Despite the slowdown witnessed within Islamic banks, there is an increasing acceptability of its ways of doing business across the world, even in non-Islamic world markets.

"Islamic banks have already gained foothold in Europe and Asia, but there is tremendous room for growth. In the wake of the financial crisis, there is a perceptible gap of confidence in the conventional form of banking. At a time when conventional banks were posting massive losses, Islamic banks have proven resilient with solid growth," said Qemzi.

"However, Islamic banking is still in its nascent stages and has not reached the economies of scale that conventional banking has. I don't think that it is a question of succeeding over conventional banking, rather it is about co-operation and partnership between conventional and Islamic banks so as to provide solutions and services that are in demand by a growing customer base," he added. Going forward, Qemzi sees regions with a good Muslim population providing attractive opportunities for development.

"Regions with sizeable Muslim populations continue to offer the best opportunities for Islamic banks. These regions include Asian countries such as Indonesia, Malaysia, Pakistan and India; in Europe we can consider the UK, France, Germany; and of course the new frontiers of Africa."

"All of these regions are under-banked in terms of Islamic banking, but have the potential for growth as the consumers are much more aware of the benefits that Islamic banks can offer and government and corporates alike are structuring many of their transactions using Shariah solutions," he said.

As far as products are concerned, Qemzi sees mainstream consumer products such assavings, terms deposits, auto finance, personal finance, mortgage finance, with high growth potential.

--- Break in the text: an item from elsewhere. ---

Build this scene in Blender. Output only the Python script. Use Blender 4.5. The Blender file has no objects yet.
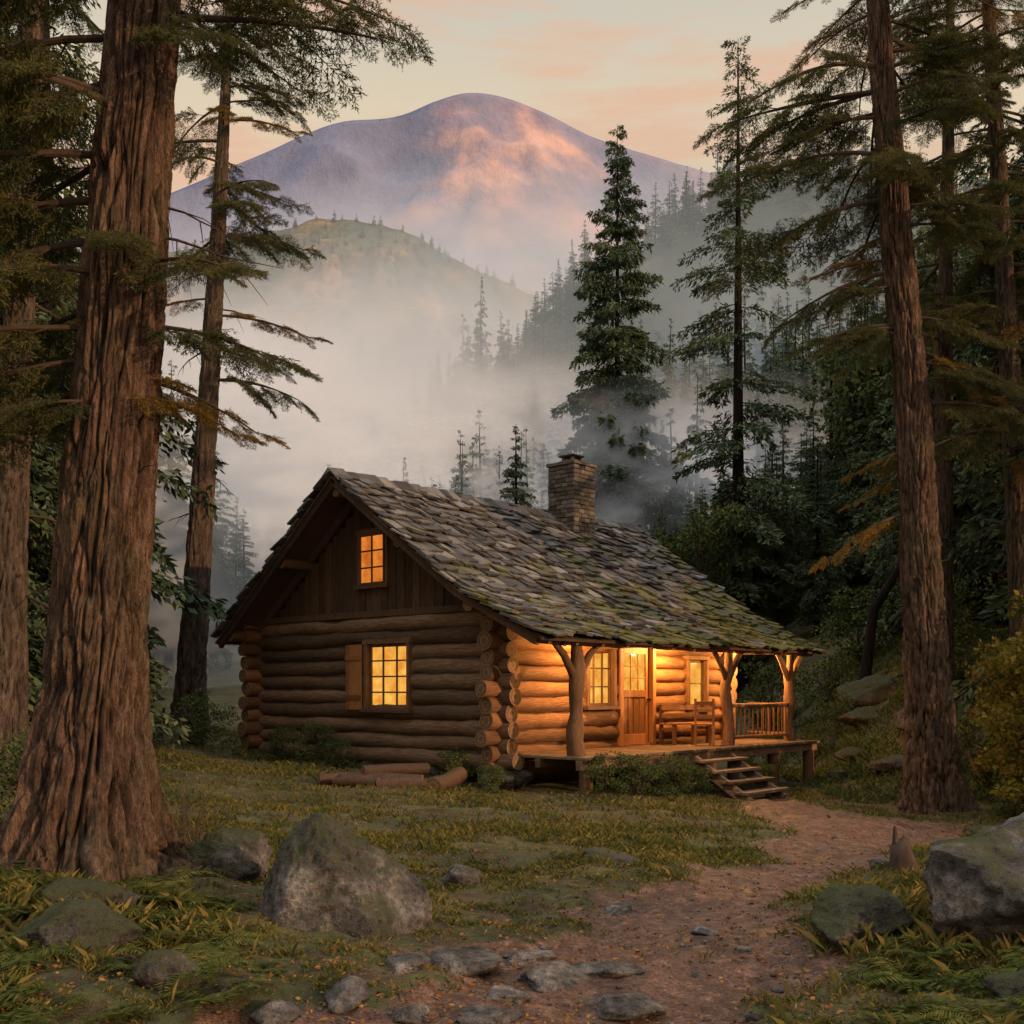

He added these have now almost become standardised and commoditised. On the wholesale and capital market side, sukuks have seen increasing demand and appetite and will continue to be an effective mechanism of capital raising and asset and liability management. Similarly, there is a gap and subsequent need for offering insurance and investment products at the retail level in addition to the basic savings and time deposit products, he said.

Qemzi, however, believes that Islamic banks need to reach out to the masses to reach its full potential.

"Islamic banking is an ethical alternative to conventional banking. However, it has not reached the mass distribution of conventional banks. As is evident by the rising introduction of Islamic windows in conventional banks, there are customers that will choose to hold accounts in both conventional and Islamic banks, whereas others will choose to use only Islamic banks."

"Ultimately, Islamic banks are commercial institutions run according to Shariah rules. This is something that needs to be communicated effectively to potential customers who are wary of non-secular entities," said Qemzi.

LIQUIDITY CRUNCH

A look at sukuk market performance in 2008 shows the dent that the liquidity crunch has made in issuance. Total sukuk issuance worldwide reportedly declined to $14.9bn (Dh54bn) in 2008, compared with more than $34.3bn a year earlier.

Still, S&P continues to foresee positive prospects for the sukuk market in the long term. S&P expects Sukuk issuance to recover, at the earliest, during the second half of 2009 or, most probably, in 2010.